*ENTRIES PROVIDED:*
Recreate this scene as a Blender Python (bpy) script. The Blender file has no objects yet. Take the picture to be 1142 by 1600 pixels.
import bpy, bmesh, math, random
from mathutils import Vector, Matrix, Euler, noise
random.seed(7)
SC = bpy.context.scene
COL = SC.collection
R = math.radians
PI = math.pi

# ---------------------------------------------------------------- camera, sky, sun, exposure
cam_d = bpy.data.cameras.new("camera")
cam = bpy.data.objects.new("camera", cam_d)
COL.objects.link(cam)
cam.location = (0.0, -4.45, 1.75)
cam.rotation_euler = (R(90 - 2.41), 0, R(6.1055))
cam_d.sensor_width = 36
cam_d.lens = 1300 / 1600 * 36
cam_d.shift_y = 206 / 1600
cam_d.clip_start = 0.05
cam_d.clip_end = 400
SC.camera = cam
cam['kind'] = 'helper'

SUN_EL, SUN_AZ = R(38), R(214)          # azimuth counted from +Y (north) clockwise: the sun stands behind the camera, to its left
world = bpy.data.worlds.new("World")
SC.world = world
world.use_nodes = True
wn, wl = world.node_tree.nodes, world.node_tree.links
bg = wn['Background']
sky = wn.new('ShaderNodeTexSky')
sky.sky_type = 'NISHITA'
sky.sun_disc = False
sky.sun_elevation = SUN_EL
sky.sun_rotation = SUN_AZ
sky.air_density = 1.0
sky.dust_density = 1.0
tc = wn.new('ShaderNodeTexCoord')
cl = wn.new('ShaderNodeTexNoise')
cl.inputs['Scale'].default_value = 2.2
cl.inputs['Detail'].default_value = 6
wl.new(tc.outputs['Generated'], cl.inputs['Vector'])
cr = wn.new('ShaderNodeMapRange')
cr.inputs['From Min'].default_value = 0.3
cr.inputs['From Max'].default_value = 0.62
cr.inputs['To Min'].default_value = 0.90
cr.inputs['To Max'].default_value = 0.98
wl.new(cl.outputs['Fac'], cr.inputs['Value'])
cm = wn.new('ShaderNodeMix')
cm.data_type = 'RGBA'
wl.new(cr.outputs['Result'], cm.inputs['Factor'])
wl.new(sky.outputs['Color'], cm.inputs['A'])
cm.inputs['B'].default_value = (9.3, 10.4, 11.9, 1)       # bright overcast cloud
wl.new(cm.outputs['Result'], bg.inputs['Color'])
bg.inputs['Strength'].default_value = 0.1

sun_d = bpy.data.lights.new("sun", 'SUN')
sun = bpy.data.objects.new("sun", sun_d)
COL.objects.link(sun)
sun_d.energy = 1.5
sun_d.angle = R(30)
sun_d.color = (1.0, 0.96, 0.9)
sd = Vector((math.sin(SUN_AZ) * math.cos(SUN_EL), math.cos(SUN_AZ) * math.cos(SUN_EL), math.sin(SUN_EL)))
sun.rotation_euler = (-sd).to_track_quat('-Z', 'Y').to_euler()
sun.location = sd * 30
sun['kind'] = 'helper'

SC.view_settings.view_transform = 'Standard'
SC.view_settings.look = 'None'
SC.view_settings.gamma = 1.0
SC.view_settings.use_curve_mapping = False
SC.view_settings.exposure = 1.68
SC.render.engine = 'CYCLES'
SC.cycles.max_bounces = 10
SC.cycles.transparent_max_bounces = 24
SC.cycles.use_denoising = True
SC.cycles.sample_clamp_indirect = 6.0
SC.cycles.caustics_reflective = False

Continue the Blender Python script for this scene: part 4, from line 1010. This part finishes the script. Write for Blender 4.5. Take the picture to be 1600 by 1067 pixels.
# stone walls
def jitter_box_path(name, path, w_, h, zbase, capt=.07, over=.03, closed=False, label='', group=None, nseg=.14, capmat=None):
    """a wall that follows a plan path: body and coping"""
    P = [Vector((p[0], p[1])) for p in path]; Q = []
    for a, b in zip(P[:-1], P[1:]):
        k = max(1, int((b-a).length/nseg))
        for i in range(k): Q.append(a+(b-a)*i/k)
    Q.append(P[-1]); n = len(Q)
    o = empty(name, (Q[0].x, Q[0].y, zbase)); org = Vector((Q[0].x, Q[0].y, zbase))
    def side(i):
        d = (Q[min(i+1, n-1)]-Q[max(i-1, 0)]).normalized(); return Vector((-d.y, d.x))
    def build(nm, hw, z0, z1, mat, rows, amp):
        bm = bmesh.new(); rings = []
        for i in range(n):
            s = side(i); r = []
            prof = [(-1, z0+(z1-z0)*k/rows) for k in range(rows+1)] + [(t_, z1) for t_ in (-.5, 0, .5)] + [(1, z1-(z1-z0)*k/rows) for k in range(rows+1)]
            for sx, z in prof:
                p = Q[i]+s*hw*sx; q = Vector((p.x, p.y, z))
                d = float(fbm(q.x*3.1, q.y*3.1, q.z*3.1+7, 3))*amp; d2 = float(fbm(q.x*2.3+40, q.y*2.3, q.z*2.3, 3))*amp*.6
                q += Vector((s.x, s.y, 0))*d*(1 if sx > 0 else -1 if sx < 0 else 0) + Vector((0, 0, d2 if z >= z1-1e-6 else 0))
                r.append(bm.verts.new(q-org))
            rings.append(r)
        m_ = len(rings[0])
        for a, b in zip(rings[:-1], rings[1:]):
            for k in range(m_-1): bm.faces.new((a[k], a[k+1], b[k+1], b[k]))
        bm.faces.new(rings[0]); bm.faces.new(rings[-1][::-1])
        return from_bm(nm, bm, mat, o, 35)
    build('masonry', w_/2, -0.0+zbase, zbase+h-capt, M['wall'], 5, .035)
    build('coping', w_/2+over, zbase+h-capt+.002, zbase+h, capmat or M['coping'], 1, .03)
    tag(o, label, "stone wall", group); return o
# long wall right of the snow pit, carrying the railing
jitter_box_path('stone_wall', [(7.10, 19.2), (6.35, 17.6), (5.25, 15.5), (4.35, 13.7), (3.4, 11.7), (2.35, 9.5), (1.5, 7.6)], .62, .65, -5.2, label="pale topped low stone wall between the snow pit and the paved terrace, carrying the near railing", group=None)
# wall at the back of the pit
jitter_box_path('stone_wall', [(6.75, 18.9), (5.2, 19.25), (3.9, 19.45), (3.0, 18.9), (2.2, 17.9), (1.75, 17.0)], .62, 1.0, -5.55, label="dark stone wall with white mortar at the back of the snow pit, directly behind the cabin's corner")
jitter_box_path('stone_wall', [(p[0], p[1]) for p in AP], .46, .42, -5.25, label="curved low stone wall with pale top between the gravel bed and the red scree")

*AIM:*
Set down each line of the material verbatim, from the first line through the line that contains "cam['kind'] = 'helper'".

*RESULT:*
Recreate this scene as a Blender Python (bpy) script. The Blender file has no objects yet. Take the picture to be 1142 by 1600 pixels.
import bpy, bmesh, math, random
from mathutils import Vector, Matrix, Euler, noise
random.seed(7)
SC = bpy.context.scene
COL = SC.collection
R = math.radians
PI = math.pi

# ---------------------------------------------------------------- camera, sky, sun, exposure
cam_d = bpy.data.cameras.new("camera")
cam = bpy.data.objects.new("camera", cam_d)
COL.objects.link(cam)
cam.location = (0.0, -4.45, 1.75)
cam.rotation_euler = (R(90 - 2.41), 0, R(6.1055))
cam_d.sensor_width = 36
cam_d.lens = 1300 / 1600 * 36
cam_d.shift_y = 206 / 1600
cam_d.clip_start = 0.05
cam_d.clip_end = 400
SC.camera = cam
cam['kind'] = 'helper'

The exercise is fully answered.